121. However, in all the circumstances of this case, I am satisfied that any setting aside of the default judgment has to be on terms which includes the lodging by the defendant of a substantial cash sum in court as a precondition to the default judgment being set aside. This is by reason of the Court's finding that at numerous stages throughout the relevant time period the defendant has acknowledged her indebtedness to the plaintiff. In requiring a monetary sum to be lodged in court I am also mindful of the unconscionable delay on the part of the defendant in bringing the within application. Accordingly, I am directing that the defendant lodge in court the sum of €36,716.77 being 50% of the sum claimed by the plaintiff.

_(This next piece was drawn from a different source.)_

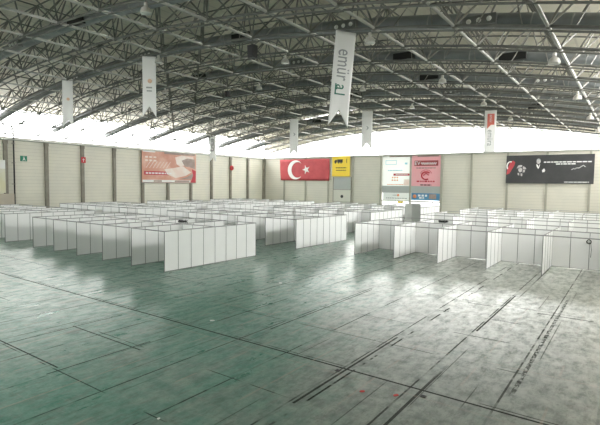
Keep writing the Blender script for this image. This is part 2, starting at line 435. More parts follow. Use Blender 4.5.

Furthermore, the setting aside of the judgment is subject to the defendant's undertaking not to dispose of or contract to dispose of her property pending the determination of the proceedings, or in the event of judgment being granted against her, attempt to so dispose of the property for a period of ten weeks after such judgment so that the plaintiff may have a period of time to take such steps to secure their judgment as they see fit. The setting aside of the judgment will also be subject to strict time limits, particularly as regards the delivery of the defendant's defence and counterclaim. I will hear submissions in this regard.